October 6, 2008

Spiderman Yo-yo: I Need More Time for Triviality

Today was a good day for me. I had to go to the optometrist in Ashfield, but when I got there I discovered she’d gone out to lunch and wouldn’t be back for another hour.

I found myself back out on the street wondering what to do next. For the first time in ages I had an hour free with nothing planned.

I stood on the corner and just watched people, feeling frozen in time, completely in the moment. I watched life move around me. A man and his baby gurgled at each other. Another dude carried a pig carcass on his shoulders to deliver it to the smiling butcher, who stared out the window at a blind man, who struggled to cross the road. Life, death, mirth and toil; all in a moment.

I snapped out of my daze and helped him, then wandered into the 2 dollar shop, where I spent close to 20 minutes in the toy section.

That’s where I spotted it. A cheap knockoff Spiderman yo-yo which lit up when you played with it. It took me right back to my childhood.

When I was about 10, yo-yo’s were the pinnacle of playground cool. The ‘brain’ yo-yo to be precise. It lit up as it moved up and down the string, some of them even made noises.

For about three weeks, if you didn’t have one you weren’t anyone. I begged my mum to buy me one, but she never did. At the time it was devastating, or about as devastating as anything can be when your 10.

So when I saw this Spiderman yo-yo with the light I just had to have it. I tried to talk myself out of it (I’m trying not to buy crap I don’t need). When will I have time to play with it? I thought. It’ll just sit there accumulating dust.

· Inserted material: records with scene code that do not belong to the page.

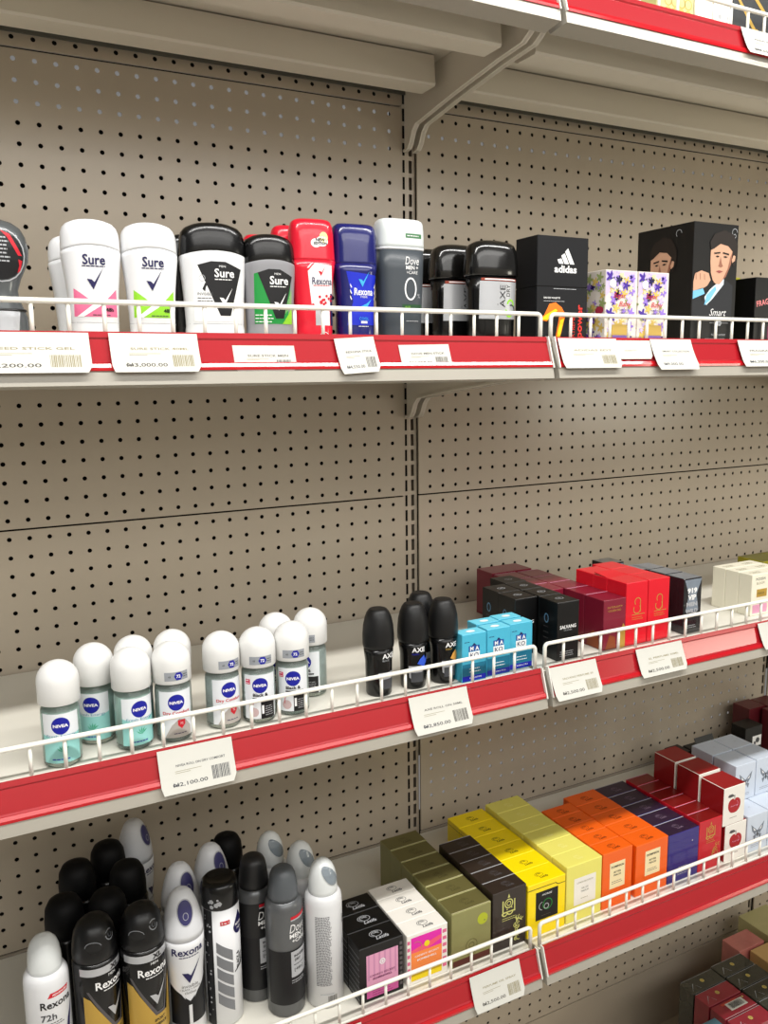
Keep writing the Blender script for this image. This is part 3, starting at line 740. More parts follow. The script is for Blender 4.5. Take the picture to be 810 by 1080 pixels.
def ex(t):
    q = MB(); q.add([(0.001, -.0005, .0930), (.040, -.0005, .0930), (.040, .028, .0952), (.001, .028, .0965), (.001, .001, .0925), (.040, .001, .0925), (.040, .028, .0942), (.001, .028, .0955)], [(0, 1, 2, 3), (7, 6, 5, 4), (0, 4, 5, 1), (2, 6, 7, 3), (0, 3, 7, 4), (1, 2, 6, 5)], RB); q.build('tuck_flap', t)
carton('perfume_carton', 'bright red carton with slightly lifted top flap, behind the left front one', 'perfume box', (0.1675, -0.2820, zm), 0.0415, 0.028, 0.0925, RB, extra=ex, group='bright red perfume cartons')
SV = mat('wrinkled_silver_black_card', (120, 126, 134), .28, coat=.6, noise=.35, nscale=50, bump=.8); SVK = mat('glossy_charcoal_card', (32, 32, 36), .2, coat=.8, noise=.5, nscale=40, bump=.8)
def d(b, F, Tp, L):
    b.poly(F, [(.001, .083), (.036, .083), (.026, .060), (.031, .034), (.004, .034), (.010, .060)], mat('steel_grey_print', (124, 134, 146), .3, noise=.2, nscale=60), 1, .1)
    for i, (t, h) in enumerate((('919', .0085), ('VIP', .0085), ('MEN', .0065), ('WILD', .0065))): b.text(F, t, .0165, .066 - i * .0105, h, WPRINT if i < 2 else LGREY, 3, w=(.020, .017, .022, .025)[i], bold=.05)
    b.lines(F, .018, .012, .02, 2, .003, .0008, LGREY, 2)
k0 = carton('perfume_carton', 'grey and black shrink-wrapped perfume carton with large white numerals', 'perfume box', (0.2825, -0.322, zm), 0.0365, 0.036, 0.0850, SVK, top=SV, deco=d, group='grey perfume cartons with numerals')
dup(k0, (0.2830, -0.284, zm), label='shrink-wrapped grey carton directly behind the one with large numerals')
dup(k0, (0.2550, -0.2440, zm), label='shrink-wrapped grey carton behind the bright red block, left one')
dup(k0, (0.2835, -0.2465, zm), label='shrink-wrapped grey carton, third behind the numerals'); dup(k0, (0.2560, -0.1850, zm), label='shrink-wrapped grey carton nearest the back panel')
CR = mat('ivory_card', (236, 232, 212), .38, coat=.1)
def d(b, F, Tp, L):
    b.text(F, 'MODERN', .020, .060, .0045, INKG, 1, w=.022); b.text(F, 'BLOOM', .020, .053, .004, INKT, 1, w=.018); b.rect(F, .012, .036, .030, .043, GOLD, 1, .1); b.text(F, 'PARFUM', .022, .036, .004, OLT, 2, w=.015)
    b.rect(F, .004, .038, .004, .018, PINKL, 1, .1); b.text(Tp, 'MODERN', .020, .013, .0035, INKT, 1, w=.022); b.text(Tp, 'BLOOM', .020, .008, .003, INKT, 1, w=.018)
k0 = carton('perfume_carton', 'ivory perfume carton with gold band, front of the row at the right edge', 'perfume box', (0.4480, -0.3080, zm), 0.044, 0.0255, 0.0680, CR, deco=d, group='ivory perfume cartons')
for i, l in enumerate(('second', 'third')): dup(k0, (0.4480, -0.3080 + .0262 * (i + 1), zm), label='ivory perfume carton in the left ivory row, %s from the front' % l)
for i, l in enumerate(('front', 'middle', 'rear')): dup(k0, (0.4935, -0.3080 + .0262 * i, zm), label='ivory perfume carton of the right ivory row, %s one' % l)
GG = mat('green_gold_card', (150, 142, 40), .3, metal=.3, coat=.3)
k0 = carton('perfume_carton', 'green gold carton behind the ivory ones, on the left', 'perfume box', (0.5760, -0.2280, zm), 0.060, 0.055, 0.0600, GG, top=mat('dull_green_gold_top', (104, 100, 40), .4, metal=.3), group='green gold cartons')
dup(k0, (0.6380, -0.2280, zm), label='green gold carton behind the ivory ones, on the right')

# ------------------------------------------------------------------ upper shelf cartons
zu = DK['upper']
def d(b, F, Tp, L):
    # three slanting bars
    cx, cy = .046, .100
    for bx, hh in ((-.0118, .0065), (-.0030, .0130), (.0058, .0195)):
        x = cx + bx; b.poly(F, [(x, cy), (x + .0072, cy), (x + .0072 - .55 * hh, cy + hh), (x - .55 * hh * .76, cy + hh * .76)], WPRINT, 1, .1)
    b.text(F, 'adidas', .045, .0935, .0092, WPRINT, 1, w=.036, bold=.03)
    b.lines(F, .047, .0690, .042, 1, .003, .0008, LGREY, 2); b.text(F, 'EAU DE TOILETTE', .024, .0575, .0022, WPRINT, 1, w=.026, bold=.02); b.lines(F, .030, .0535, .038, 1, .002, .0007, LGREY, 1)
    b.poly(F, [(.003, .030), (.012, .036), (.020, .050), (.030, .052), (.040, .046), (.047, .036), (.043, .033), (.036, .040), (.028, .038), (.016, .028)], ORNG, 1, .1)
    b.poly(F, [(.006, .030), (.014, .036), (.030, .044), (.033, .042), (.018, .030)], YEL, 2, .1); b.poly(F, [(.036, .034), (.046, .036), (.038, .008), (.030, .004)], ORNG, 1, .1); b.poly(F, [(.038, .030), (.044, .032), (.038, .010), (.032, .006)], YEL, 2, .1)
    b.text(F, 'power', .0720, .029, .0100, mat('neon_red_print', (236, 50, 40), .45), 1, w=.042, rot=PI / 2, bold=.02); b.text(F, 'EXTREME', .0590, .020, .0055, mat('neon_red_print', (236, 50, 40), .45), 1, w=.030, rot=PI / 2)
carton('cologne_box', 'tall black sports cologne box with white three-bar logo and orange flame', 'cologne box', (0.0005, -0.322, zu), 0.0820, 0.0450, 0.1335, mat('charcoal_card', (18, 19, 23), .48, spec=.35), deco=d, lid=(0.0715, 0.0010))
def d(b, F, Tp, L):
    w, h = .0525, .096
    rr = random.Random(12); lil = mat('lilac_print', (150, 120, 210), .5); dv = mat('dark_violet_print', (70, 40, 150), .5); yl = mat('soft_yellow_print', (214, 186, 96), .5); gr = mat('leaf_green_print', (150, 166, 104), .5); mg = mat('crimson_flower_print', (170, 40, 70), .5)
    def blob(S, cx, cy, r, m, lay, k):
        b.poly(S, [(min(max(cx + r * (1 + .45 * math.cos(k * 2 * PI * i / 30)) * math.cos(2 * PI * i / 30), .0004), w - .0004), min(max(cy + r * (1 + .45 * math.cos(k * 2 * PI * i / 30)) * math.sin(2 * PI * i / 30), .0005), h - .0005)) for i in range(30)], m, lay, .1)
    b.poly(F, [(.0005, .062), (.020, .080), (.052, .066), (.052, .095), (.0005, .095)], mat('pale_lilac_print', (200, 186, 230), .5), 1, .1)
    for i in range(70):
        y = rr.choice([rr.uniform(.002, .034), rr.uniform(.030, .090), rr.uniform(.058, .092)]); blob(F, rr.uniform(.004, .048), y, rr.uniform(.002, .005), [lil, mat('pale_lilac_print', (200, 186, 230), .5), dv, mat('cream_flower_print', (226, 214, 170), .5), gr, lil, yl][i % 7], 2 + (i % 3), 5)
    blob(F, .008, .088, .006, dv, 3, 5); blob(F, .022, .084, .0045, NAVY, 4, 5); blob(F, .008, .040, .006, dv, 4, 5); b.disc(F, .012, .079, .0058, WPRINT, 5); b.ring(F, .012, .079, .0045, .0004, lil, 6)
    b.poly(F, [(.003, .006), (.020, .008), (.022, .020), (.006, .022)], yl, 1, .1); b.rect(F, .012, .044, .003, .026, mat('ochre_window_print', (190, 160, 80), .5), 5, .1); b.rect(F, .013, .043, .003, .012, lil, 6, .1)
    b.text(F, 'Sugar', .024, .063, .0085, REDP, 6, w=.022, shear=.35); b.text(F, 'Baby', .034, .052, .0090, REDP, 6, w=.022, shear=.35); b.text(F, 'BODY MIST', .032, .0455, .0022, DGREY, 6, w=.016); b.text(F, 'FOR HER', .032, .0415, .0022, DGREY, 6, w=.014)
    for i in range(46):
        blob(L, rr.uniform(.005, .040), rr.uniform(.005, .090), rr.uniform(.003, .006), [lil, dv, yl, gr][i % 4], 1 + i % 3, 5)
    b.disc(L, .034, .045, .008, mg, 5, ry=.005)
FL = mat('floral_white_card', (222, 214, 206), .4)
k0 = carton('body_mist_box', 'white carton with purple flowers and red script, left of the pair', 'perfume box', (0.1130, -0.322, zu), 0.0560, 0.0440, 0.0965, FL, deco=d, group='floral body mist cartons')
dup(k0, (0.1705, -0.322, zu), label='white carton with purple flowers and red script, right of the pair')

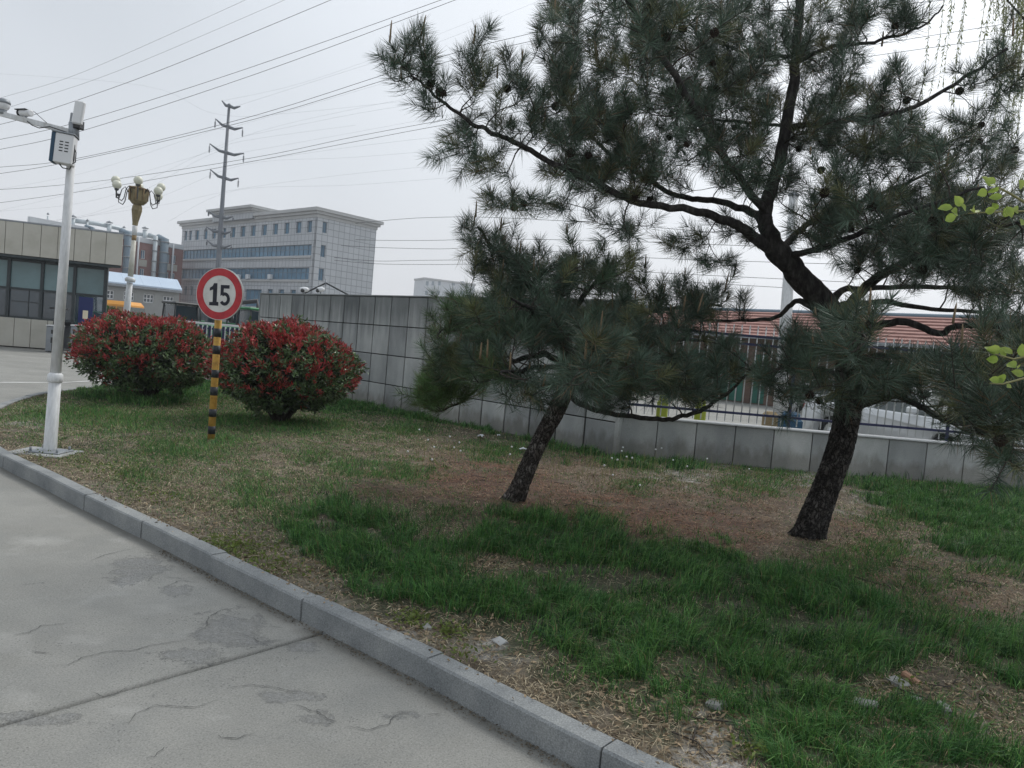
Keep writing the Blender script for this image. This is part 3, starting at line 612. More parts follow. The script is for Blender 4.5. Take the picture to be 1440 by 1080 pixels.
PP = np.array(PP); PP = PP[inpoly(PP[:, 0], PP[:, 1], POLY2)]; n = len(PP); PP[:, 2] = soil_z(PP[:, 0], PP[:, 1])+rng.uniform(0, .03, n)
ax = rng.normal(size=(n, 3)); ax[:, 2] = np.abs(ax[:, 2])*.5+.15; ax /= np.linalg.norm(ax, axis=1)[:, None]
V, F = leaf_quads(PP, ax, rng.uniform(.015, .035, n), rng.uniform(.008, .018, n))
mesh_np('low_weeds', V, F, M['leaf_soft'], col=np.repeat(np.array([.16, .21, .05])*rng.uniform(.5, 1.3, n)[:, None], 4, 0), kind='stuff')
# ================================================================== WALLS AND FENCE
def wall_mat():
    m = bpy.data.materials.new('wall_panel'); m.use_nodes = True; t = m.node_tree; p = t.nodes['Principled BSDF']; n_ = t.nodes.new; l_ = t.links.new
    g = n_('ShaderNodeNewGeometry'); oi = n_('ShaderNodeObjectInfo')
    def nz(sc_, st, det=6):
        mp = n_('ShaderNodeMapping'); mp.inputs['Scale'].default_value = st; l_(g.outputs['Position'], mp.inputs[0])
        n = n_('ShaderNodeTexNoise'); n.inputs['Scale'].default_value = sc_; n.inputs['Detail'].default_value = det; l_(mp.outputs[0], n.inputs['Vector']); return n.outputs[0]
    def ramp(s, a, b, c0, c1):
        r = n_('ShaderNodeValToRGB'); e = r.color_ramp.elements; e[0].position = a; e[0].color = (*c0, 1); e[1].position = b; e[1].color = (*c1, 1); l_(s, r.inputs[0]); return r.outputs[0]
    def mul(a, b, f=1.):
        x = n_('ShaderNodeMixRGB'); x.blend_type = 'MULTIPLY'; x.inputs[0].default_value = f; l_(a, x.inputs[1]); l_(b, x.inputs[2]); return x.outputs[0]
    c = ramp(nz(1.6, (1, 1, 1)), .3, .7, (.385, .395, .39), (.52, .53, .52))
    c = mul(c, ramp(nz(2.6, (1.2, 1.2, .45)), .36, .64, (.70, .72, .73), (1.04, 1.04, 1.04)), .7)
    c = mul(c, ramp(nz(120, (1, 1, 1), 2), .3, .7, (.8, .8, .8), (1.1, 1.1, 1.1)), .8)
    v = ramp(oi.outputs['Random'], 0, 1, (.72, .73, .74), (1.12, 1.12, 1.11)); c = mul(c, v)
    # rain grime running down from the coping
    sp = n_('ShaderNodeSeparateXYZ'); l_(g.outputs['Position'], sp.inputs[0])
    a = n_('ShaderNodeMath'); a.operation = 'MULTIPLY_ADD'; l_(nz(4, (2.2, 2.2, .12)), a.inputs[0]); a.inputs[1].default_value = 1.5; l_(sp.outputs['Z'], a.inputs[2])
    c = mul(c, ramp2(n_, l_, a.outputs[0], 2.2, 2.85))
    d = n_('ShaderNodeMath'); d.operation = 'MULTIPLY_ADD'; l_(nz(9, (1, 1, .4)), d.inputs[0]); d.inputs[1].default_value = -.5; l_(sp.outputs['Z'], d.inputs[2]); c = mul(c, ramp(d.outputs[0], 0.0, .16, (.60, .57, .52), (1, 1, 1)), .8)
    l_(c, p.inputs['Base Color']); p.inputs['Roughness'].default_value = .75; p.inputs['Specular IOR Level'].default_value = .25
    b = n_('ShaderNodeBump'); b.inputs['Strength'].default_value = .3; b.inputs['Distance'].default_value = .004; l_(nz(140, (1, 1, 1)), b.inputs['Height']); l_(b.outputs[0], p.inputs['Normal'])
    return m
def ramp2(n_, l_, s, a, b):
    r = n_('ShaderNodeMapRange'); r.inputs[1].default_value = a; r.inputs[2].default_value = b; r.inputs[3].default_value = 0; r.inputs[4].default_value = 1; l_(s, r.inputs[0])
    x = n_('ShaderNodeMixRGB'); l_(r.outputs[0], x.inputs[0]); x.inputs[1].default_value = (1, 1, 1, 1); x.inputs[2].default_value = (.50, .515, .52, 1); return x.outputs[0]
M['panel'] = wall_mat(); M['coping_pale'] = mat('coping_pale', [(.40, .41, .41), (.52, .53, .53)], 4, .85, .2, 60, coords='World')
M['joint_dark'] = mat('joint_dark', [(.025, .026, .026), (.05, .05, .05)], 8, .95)
ROWZ = [0.0, .565, 1.14, 1.715, 2.29]
tw = thing('panel_wall', 'tall grey wall clad in rows of weathered stone panels behind the shrubs', 'wall', WC, math.atan2(WD.y, WD.x))
# local frame: x runs along the wall away from the corner, -y... the island side is +y here
PWID = .57
pan = {}
def panel_mesh(wd, ht):
    k = (round(wd, 3), round(ht, 3))
    if k not in pan: pan[k] = MB().bbox(-wd/2, 0, 0, wd/2, .03, ht, .005).mesh('stone_panel', M['panel'])
    return pan[k]
ISL = 1  # island side sign, fixed below
test = Vector((WD.y, -WD.x, 0)); ISL = 1 if False else (-1 if (Vector((-WD.y, WD.x, 0)).dot(Vector((-3, 8, 0))-WC)) < 0 else 1)
MB().box(.0, -.16 if ISL > 0 else 0.0, -.05, WL, 0 if ISL > 0 else .16, 2.285).build('wall_core', M['joint_dark'], tw)
n = int(WL/PWID)
for rI in range(4):
    for k in range(n+1):
        x0 = k*PWID; x1 = min(x0+PWID, WL)
        if x1-x0 < .1: continue
        ht = ROWZ[rI+1]-ROWZ[rI]-.018
        o = link('stone_panel', panel_mesh(x1-x0-.028, ht), tw, ((x0+x1)/2, (ISL*random.uniform(.0, .003)) if ISL > 0 else -.03+random.uniform(-.003, 0), ROWZ[rI]+.009))
MB().box(-.045, -.17, -.02, .012, .034, 2.29).build('corner_panel', M['panel'], tw)
# return of the wall at the far (left) end and a thin coping
o = MB().box(WL-.004, -.19 if ISL > 0 else -.04, -.02, WL+.03, .04 if ISL > 0 else .19, 2.29).build('end_panel', M['panel'], tw)
MB().bbox(-.02, -.19 if ISL > 0 else -.045, 2.292, WL+.04, .045 if ISL > 0 else .19, 2.318, .004).build('coping', M['panel'], tw)

lw = thing('low_wall', 'low grey panelled wall with pale coping carrying the blue and white fence', 'wall', WC, math.atan2(LD.y, LD.x))
LL = 12.0; WIDL = .565
MB().box(.03, .03, -.05, LL, .22, .655).build('wall_core', M['joint_dark'], lw)
MB().box(.02, -.035, -.02, LL, .029, .085).build('plinth', M['concrete'], lw)
for k in range(int(LL/WIDL)):
    x0 = .02+k*WIDL; link('stone_panel', panel_mesh(WIDL-.012, .56), lw, (x0+WIDL/2, random.uniform(-.002, .002), .092))
k = 0
x = 0.02
while x < LL-.1:
    MB().bbox(x+.003, -.03, .657, min(x+1.695, LL)-.003, .25, .682, .006).build('coping_stone', M['coping_pale'], lw); x += 1.695
# steel fence on the low wall
fz = thing('railing_fence', 'white barred steel fence with navy rails standing on the low wall', 'fence', (WC.x, WC.y, .69), math.atan2(LD.y, LD.x))
for z in (.13, 1.14, 1.26): MB().box(.1, .09, z, LL, .13, z+.035).build('rail', M['navy'], fz)
bar = MB().cyl((0, 0, .02), (0, 0, 1.38), .009, .009, 8).lathe([(.0, 1.44), (.012, 1.40), (.009, 1.38)], n=8).mesh('bar', M['bar_white'])
post = MB().bbox(-.018, -.018, 0, .018, .018, 1.42, .003).lathe([(.0, 1.46), (.02, 1.44), (.02, 1.42)], n=8).mesh('post', M['navy'])
x = .16; k = 0
while x < LL-.05:
    if k % 20 == 0: link('post', post, fz, (x, .11, 0))
    else: link('bar', bar, fz, (x, .11, 0))
    x += .118; k += 1

# sliding gate of dark bars behind the shrubs
gl = AT(200, 446, 21); gr = AT(392, 462, 21)
gt = thing('barred_gate', 'dark barred sliding gate with white top rail between the red shrubs', 'gate', (gl.x, 21, 0), 0)
GW = gr.x-gl.x
MB().bbox(0, -.03, 1.40, GW, .03, 1.46, .008).build('top_rail', M['bar_white'], gt)
for z in (.12, .75, 1.27): MB().box(0, -.02, z, GW, .02, z+.05).build('rail', M['navy'], gt)
gb = MB().bbox(-.011, -.026, .05, .011, .026, 1.38, .004).mesh('bar', M['bar_white']); gb2 = MB().bbox(-.04, .03, .06, .04, .06, 1.38, .004).mesh('bar', M['navy'])
x = .04
while x < GW: link('bar', gb, gt, (x, 0, 0)); link('bar', gb2, gt, (x+.065, 0, 0)); x += .13
wh = MB().lathe([(.0, -.02), (.05, -.02), (.05, .02), (.0, .02)], axis='y', n=12).mesh('wheel', M['tyre'])
for k in range(5): link('wheel', wh, gt, (.3+k*(GW-.6)/4, 0, .03))

# ================================================================== SPEED LIMIT SIGN
SG = G(297, 617, .1); px_m = FPX/SG.y
sg = thing('speed_limit_sign', 'round red ringed speed limit sign on a yellow and black striped post', 'road sign', (SG.x, SG.y, .06))
top = AT(311, 384, SG.y); lean = Vector((top.x-SG.x, 0, top.z-.06)); Hh = lean.z
def onp(z): return Vector((lean.x*z/Hh, 0, z))
def zz(py): # height above sign foot of a point of the post seen at photo row py
    px_ = 297+(617-py)*.07; return AT(px_, py, SG.y).z-.06
MB().cyl(onp(-.1), onp(zz(400)), .041, n=16).build('post', M['yellow'], sg)
for a, b in [(474, 462), (498, 486), (531, 520), (556, 544), (586, 575), (610, 599)]:
    MB().cyl(onp(zz(a)), onp(zz(b)), .0428, n=16).build('black_band', M['band_black'], sg)
dc = AT(309.5, 413.5, SG.y-.07); RD = 36.3/px_m
ang = math.radians(-12)
disc = MB().lathe([(.001, .012), (RD-.004, .012), (RD, .008), (RD, -.012), (RD-.01, -.012), (RD-.012, .004), (.001, .004)], axis='y', n=56).build('back_plate', M['sign_back'], sg, loc=(dc.x-SG.x, dc.y-SG.y, dc.z-.06), rot=(0, math.radians(0), ang))
def face(name, prof, m, y): return MB().lathe(prof, (0, y, 0), axis='y', n=56, sm=False).build(name, m, disc)
face('white_face', [(.0008, 0), (RD*.74, 0)], M['sign_white'], -.0145); face('rim', [(RD*.965, 0), (RD*.999, 0)], M['sign_white'], -.0145)
face('red_ring', [(RD*.70, 0), (RD*.975, 0)], M['sign_red'], -.0165)
def strip(pts, w, y0, name):   # stroke of constant width in x,z
    vs = []; n = len(pts)
    for i, (x, z) in enumerate(pts):
        a = Vector(pts[max(i-1, 0)]); b = Vector(pts[min(i+1, n-1)]); t = (b-a).normalized(); ww = w[i] if hasattr(w, '__len__') else w
        vs += [(x-t.y*ww/2, y0, z+t.x*ww/2), (x+t.y*ww/2, y0, z-t.x*ww/2)]
    fs = [(2*i, 2*i+1, 2*i+3, 2*i+2) for i in range(n-1)]; return vs, fs
U = RD/36.3     # one photo pixel on the disc
def px2(x, y):
    a, b = (x-309.5)*U, -(y-414.5)*U; c_, s_ = math.cos(math.radians(5)), math.sin(math.radians(5)); return (a*c_-b*s_, a*s_+b*c_)
m1 = MB()
one = [(301.6, 399.3), (307.0, 399.6), (305.2, 425.4), (308.0, 425.7), (307.6, 430.9), (293.4, 429.8), (293.8, 425.3), (298.9, 425.4), (300.0, 408.2), (294.7, 409.7), (294.9, 405.6), (299.3, 403.4)]
def flat_poly(pts, y):
    return [(*(lambda q: (q[0], y, q[1]))(px2(a, b)),) for a, b in pts]
def tri_poly(b, pts, y): b.add(flat_poly(pts, y), [tuple(range(len(pts)))])
tri_poly(m1, one, -.0165)
m1.build('digit_one', M['sign_black'], disc)
m5 = MB()
tri_poly(m5, [(312.0, 402.0), (325.8, 402.8), (325.4, 407.6), (316.8, 407.2), (316.2, 414.2), (311.2, 417.4)], -.0165)
cx5, cy5 = 317.6, 421.6; pts = []
for k in range(19):
    a = math.radians(128-k*(128+150)/18); pts.append(px2(cx5+6.0*math.cos(a), cy5-7.0*math.sin(a)))
v_, f_ = strip(pts, [4.6*U]*19, -.0175, ''); m5.add(v_, f_); m5.build('digit_five', M['sign_black'], disc)
bm_ = MB()
for dz in (-.14, .14): bm_.box(-.06, .012, dz-.015, .06, .03, dz+.015)
bm_.build('bracket', M['sign_back'], disc)
for dx in (-.012, .012): MB().ball((dx, -.016, .155), .003, 8, 5).build('rivet', M['sign_back'], disc)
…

When you’re a kid time feels like it stretches on forever. The Christmas holidays felt like eternity. An eternity of riding bikes, running through sprinklers, making cubby houses and laughing. Nothing matters when you’re a kid. Life is playtime.

Then you grow up and life becomes heavy and meaning-laden. All you do is think. You live in your head so much, worrying your worries, that you miss out on the little pleasures. You miss out on moments of beauty hidden amongst the hustle and bustle of life.

I bought the yo-yo and then wandered over to K-Mart and bought some paper. The teller was a lady with gray hair who looked to be in her late 50s.

“Life is getting so much harder”, she said, randomly.  “Especially for young people. You gotta be tough these days. You gotta be confident. It’s a dog eat dog world”.

“You’re right”, I said. “But you deal with it. You get tough”.

She smiled and gave me a sympathetic look. “Thanks for the conversation, dear”, she said.

Walking away it struck me that I’d had an amazing hour. A welcomed respite from the cluttered mutterings of my head. Then I walked into the optometrist and it was business as usual. I wish I had more time.